The F-sharp is especially odd, since it’s a tritone away from the root C. But western music theory can’t explain everything that people like. From a science perspective, the F-sharp is perfectly reasonable, since it emerges naturally from the overtone series of C.
Science aside, there’s something about the blues scale’s asymmetrical sequence of big and small leaps that appeals to the intuition. The most sensible approach is to think of blues tonality that is separate from major or minor, and that follows its own rules.

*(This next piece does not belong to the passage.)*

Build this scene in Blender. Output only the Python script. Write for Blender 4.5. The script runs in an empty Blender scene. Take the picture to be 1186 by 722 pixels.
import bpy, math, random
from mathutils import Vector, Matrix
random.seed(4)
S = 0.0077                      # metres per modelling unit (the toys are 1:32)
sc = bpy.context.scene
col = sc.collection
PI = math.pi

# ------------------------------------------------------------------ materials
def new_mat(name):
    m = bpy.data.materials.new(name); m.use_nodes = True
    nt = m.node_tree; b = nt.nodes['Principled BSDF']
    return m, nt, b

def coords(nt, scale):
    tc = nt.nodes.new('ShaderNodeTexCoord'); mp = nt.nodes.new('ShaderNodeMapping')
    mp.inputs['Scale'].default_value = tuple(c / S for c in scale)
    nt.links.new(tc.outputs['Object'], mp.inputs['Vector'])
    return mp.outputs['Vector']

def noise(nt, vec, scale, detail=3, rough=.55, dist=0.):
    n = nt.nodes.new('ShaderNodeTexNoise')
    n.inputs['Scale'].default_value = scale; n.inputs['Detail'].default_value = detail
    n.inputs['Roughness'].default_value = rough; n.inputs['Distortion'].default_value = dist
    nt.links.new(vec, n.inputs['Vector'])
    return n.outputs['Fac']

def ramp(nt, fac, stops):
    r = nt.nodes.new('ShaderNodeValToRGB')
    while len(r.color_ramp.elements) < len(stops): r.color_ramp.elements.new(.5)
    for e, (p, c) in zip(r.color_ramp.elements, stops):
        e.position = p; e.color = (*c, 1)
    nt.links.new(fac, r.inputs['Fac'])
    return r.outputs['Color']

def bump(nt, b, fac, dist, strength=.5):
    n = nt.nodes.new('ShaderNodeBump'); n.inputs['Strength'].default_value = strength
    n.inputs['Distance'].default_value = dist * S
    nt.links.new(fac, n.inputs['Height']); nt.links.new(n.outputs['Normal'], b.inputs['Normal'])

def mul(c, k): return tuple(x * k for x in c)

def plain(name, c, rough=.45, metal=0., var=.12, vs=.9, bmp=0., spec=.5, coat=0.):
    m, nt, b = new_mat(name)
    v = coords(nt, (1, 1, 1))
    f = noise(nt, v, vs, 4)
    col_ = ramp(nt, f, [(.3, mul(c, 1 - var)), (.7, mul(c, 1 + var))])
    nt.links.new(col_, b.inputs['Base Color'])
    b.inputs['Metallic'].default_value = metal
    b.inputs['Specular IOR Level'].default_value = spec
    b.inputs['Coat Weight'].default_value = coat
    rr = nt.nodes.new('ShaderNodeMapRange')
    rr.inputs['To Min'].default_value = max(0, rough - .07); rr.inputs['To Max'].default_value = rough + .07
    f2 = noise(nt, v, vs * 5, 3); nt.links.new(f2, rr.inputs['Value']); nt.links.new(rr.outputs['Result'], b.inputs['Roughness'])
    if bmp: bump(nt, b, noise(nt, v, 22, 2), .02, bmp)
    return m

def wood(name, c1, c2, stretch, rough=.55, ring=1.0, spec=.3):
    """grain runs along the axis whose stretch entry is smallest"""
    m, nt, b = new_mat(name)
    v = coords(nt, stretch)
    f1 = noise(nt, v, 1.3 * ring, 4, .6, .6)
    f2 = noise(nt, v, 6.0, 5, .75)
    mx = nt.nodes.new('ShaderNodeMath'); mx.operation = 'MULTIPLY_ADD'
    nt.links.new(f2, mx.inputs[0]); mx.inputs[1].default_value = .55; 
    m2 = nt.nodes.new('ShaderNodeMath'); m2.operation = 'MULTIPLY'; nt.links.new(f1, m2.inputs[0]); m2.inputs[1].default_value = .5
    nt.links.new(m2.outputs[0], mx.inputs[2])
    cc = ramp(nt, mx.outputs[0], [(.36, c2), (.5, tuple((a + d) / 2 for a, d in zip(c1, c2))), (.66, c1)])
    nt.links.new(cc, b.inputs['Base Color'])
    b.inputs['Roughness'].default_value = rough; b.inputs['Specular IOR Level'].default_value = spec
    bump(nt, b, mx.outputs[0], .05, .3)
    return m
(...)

Diminished chords sound great over blues. C diminished seventh is C, E-flat, G-flat, A. The combination of the major sixth A with the flat third E-flat is especially tasty, since there’s a tritone between them.
The blues scale works in just about any improvisational situation. This makes it especially useful when you’re learning to play jazz. Until you’ve attained a significant level of mastery, it’s hard enough to follow a tune’s chord changes, much less express yourself while doing so. Even the best jazz soloists sometimes get lost in the changes.
The blues scale is a fertile source of harmonic ideas for songwriting and arranging. Use the scale tones as roots for chords and get ready for pleasure. Dominant seventh chords work great: C7, Eb7, F7, F#7, G7, Bb7. The F-sharp also suggests F# diminished, a jazz standby.
A most memorable exposure to the blues scale is Henry Mancini’s “Pink Panther Theme.” Mancini also uses chromatic approach notes above and below the scale tones, very hip.
The blues scale uses a lot of blue notes, which involves microtonality. Microtonality is the use in music of microtones—intervals smaller than a semitone, also called "micro-intervals".